1. In the process of manufacturing an electrographic layer by the steps of applying a solvent based photoconductive coating to one side of a web and drying the coated web, the improvement comprising the steps of:

a. choosing a flat bond paper for said web as a preliminary step, and

b. applying a macrotexture to said bond paper by cockling the surface thereof subsequent to said drying step through the additional steps of b1) moistening said coated web with an aqueous solution, and b2) drying the moistened web under a controlled light tension to achieve said cockling.

2. The process defined in claim 1, wherein said step of moistening the coated web utilizes a solution for applying a further coating to said web said further coating adapting said photoconductively coated web for improved performance in electrophotographic processing.

3. The process defined in claim 2, wherein said solution applies a conductive coating to a side of said web opposite to the side on which said photoconductive coating is applied.

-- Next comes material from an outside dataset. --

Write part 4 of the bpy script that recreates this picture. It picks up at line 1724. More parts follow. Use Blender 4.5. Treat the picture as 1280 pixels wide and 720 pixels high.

4. The process defined in claim 2, wherein said photoconductively coated web is adaptable to development with a toner dispersed in a liquid comprising a petroleum product and said solution applies a barrier coating to the coated web, said barrier coating comprising an oleophobic substance.

5. The process defined in claim 1, wherein said paper chosen in said preliminary step has been pretreated with a special coating, said special coating adapting the photoconductively coated web for improved performance in electrophotographic processing, and said step of moistening the coated web utilizes water alone.

6. The process defined in claim 5, wherein the pretreatment consists in applying a conductive coating to a side of said web opposite to the side on which said photoconductive coating is applied.

7. The process defined in claim 5, wherein said photoconductively coated web is adaptable to development with a toner dispersed in a liquid comprising a petroleum product and the pretreatment consists in applying a barrier coating to the coated web, said barrier coating comprising an oleophobic substance.